◆ PROBLEM DETAILS ◆
Below is some material; set it all down exactly, apart from the pictures.

◆ Scenes as source code ◆
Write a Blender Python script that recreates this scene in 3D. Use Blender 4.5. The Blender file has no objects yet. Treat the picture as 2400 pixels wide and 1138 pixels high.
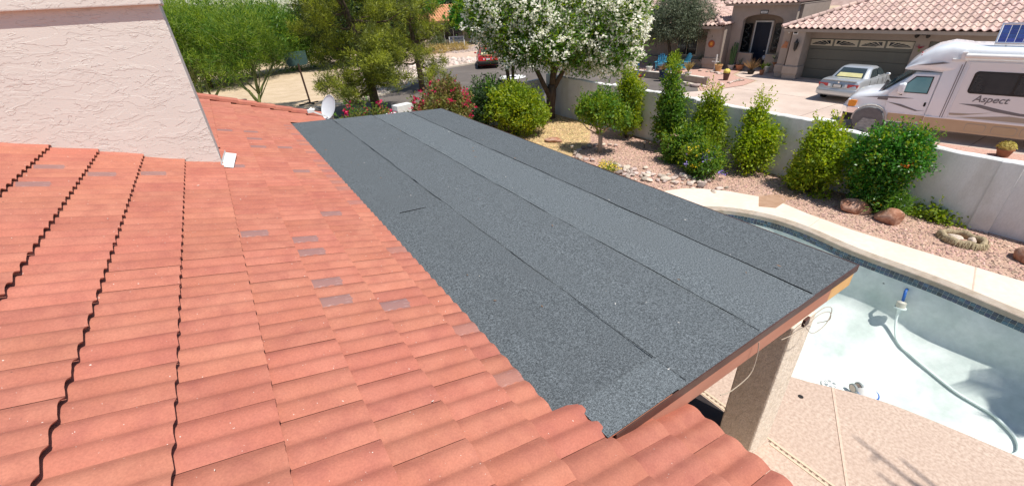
import bpy, bmesh, math, random
import numpy as np
from mathutils import Vector, Matrix
from mathutils.geometry import tessellate_polygon

# ---------------------------------------------------------------- camera, sky, sun, exposure
SC = bpy.context.scene
COL = SC.collection
EYE = 5.1                                   # height of the lens above the pool deck
cam_d = bpy.data.cameras.new('camera'); cam = bpy.data.objects.new('camera', cam_d); COL.objects.link(cam)
cam_d.sensor_width = 36.0; cam_d.lens = 15.045; cam_d.clip_start = 0.05; cam_d.clip_end = 600
FWD = Vector((0.4594, 0.7355, -0.4980)).normalized()
def _unit(v): return v / np.linalg.norm(v)
_f = 1003.0
_dn = _unit(np.array([1297 - 1200., 2311 - 569., _f])); _a = np.array([445 - 1200., 26 - 569., _f]); _a = _unit(_a - _dn * (_a @ _dn))
_R = np.array([np.cross(_a, -_dn), _a, -_dn])         # world = R @ lens axes (right, down, forward)
cam.matrix_world = Matrix(((_R[0][0], -_R[0][1], -_R[0][2], 0), (_R[1][0], -_R[1][1], -_R[1][2], 0), (_R[2][0], -_R[2][1], -_R[2][2], EYE), (0, 0, 0, 1)))
SC.camera = cam

SUNV = Vector((-0.12, 0.45, -1.0)).normalized()       # the way the sunlight travels
world = bpy.data.worlds.new('World'); SC.world = world; world.use_nodes = True
wn = world.node_tree.nodes; wl = world.node_tree.links
sky = wn.new('ShaderNodeTexSky'); sky.sky_type = 'NISHITA'; sky.sun_disc = False
sky.sun_elevation = math.asin(-SUNV.z); sky.sun_rotation = math.atan2(-SUNV.x, -SUNV.y)
sky.air_density = 1.0; sky.dust_density = 0.6; sky.ozone_density = 1.0; sky.altitude = 350
wl.new(sky.outputs['Color'], wn['Background'].inputs['Color']); wn['Background'].inputs['Strength'].default_value = 0.098
sun_d = bpy.data.lights.new('sun', 'SUN'); sun_d.energy = 4.7; sun_d.angle = math.radians(0.53); sun_d.color = (1.0, 0.955, 0.89)
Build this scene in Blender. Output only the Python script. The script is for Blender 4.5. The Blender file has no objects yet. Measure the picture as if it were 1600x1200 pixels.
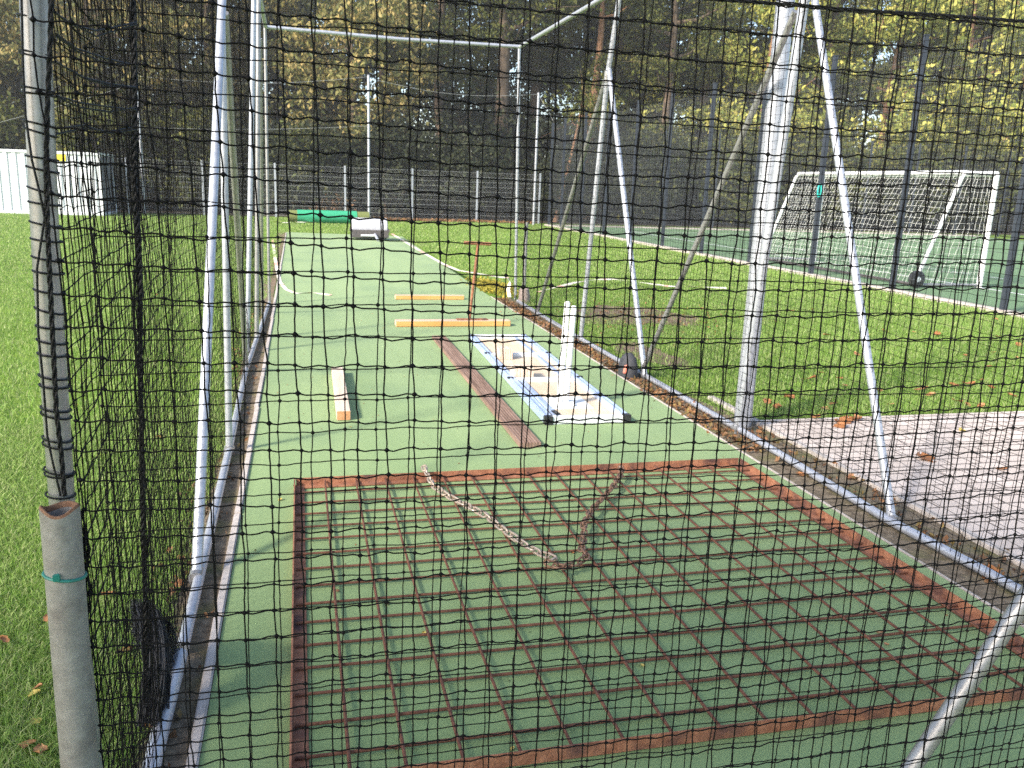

◆ ANSWER FOR THIS EXERCISE ◆
Write a Blender Python script that recreates this scene in 3D. Use Blender 4.5. The Blender file has no objects yet. Treat the picture as 2400 pixels wide and 1138 pixels high.
import bpy, bmesh, math, random
import numpy as np
from mathutils import Vector, Matrix
from mathutils.geometry import tessellate_polygon

# ---------------------------------------------------------------- camera, sky, sun, exposure
SC = bpy.context.scene
COL = SC.collection
EYE = 5.1                                   # height of the lens above the pool deck
cam_d = bpy.data.cameras.new('camera'); cam = bpy.data.objects.new('camera', cam_d); COL.objects.link(cam)
cam_d.sensor_width = 36.0; cam_d.lens = 15.045; cam_d.clip_start = 0.05; cam_d.clip_end = 600
FWD = Vector((0.4594, 0.7355, -0.4980)).normalized()
def _unit(v): return v / np.linalg.norm(v)
_f = 1003.0
_dn = _unit(np.array([1297 - 1200., 2311 - 569., _f])); _a = np.array([445 - 1200., 26 - 569., _f]); _a = _unit(_a - _dn * (_a @ _dn))
_R = np.array([np.cross(_a, -_dn), _a, -_dn])         # world = R @ lens axes (right, down, forward)
cam.matrix_world = Matrix(((_R[0][0], -_R[0][1], -_R[0][2], 0), (_R[1][0], -_R[1][1], -_R[1][2], 0), (_R[2][0], -_R[2][1], -_R[2][2], EYE), (0, 0, 0, 1)))
SC.camera = cam

SUNV = Vector((-0.12, 0.45, -1.0)).normalized()       # the way the sunlight travels
world = bpy.data.worlds.new('World'); SC.world = world; world.use_nodes = True
wn = world.node_tree.nodes; wl = world.node_tree.links
sky = wn.new('ShaderNodeTexSky'); sky.sky_type = 'NISHITA'; sky.sun_disc = False
sky.sun_elevation = math.asin(-SUNV.z); sky.sun_rotation = math.atan2(-SUNV.x, -SUNV.y)
sky.air_density = 1.0; sky.dust_density = 0.6; sky.ozone_density = 1.0; sky.altitude = 350
wl.new(sky.outputs['Color'], wn['Background'].inputs['Color']); wn['Background'].inputs['Strength'].default_value = 0.098
sun_d = bpy.data.lights.new('sun', 'SUN'); sun_d.energy = 4.7; sun_d.angle = math.radians(0.53); sun_d.color = (1.0, 0.955, 0.89)
Build this scene in Blender. Output only the Python script. The script is for Blender 4.5. The Blender file has no objects yet. Measure the picture as if it were 1600x1200 pixels.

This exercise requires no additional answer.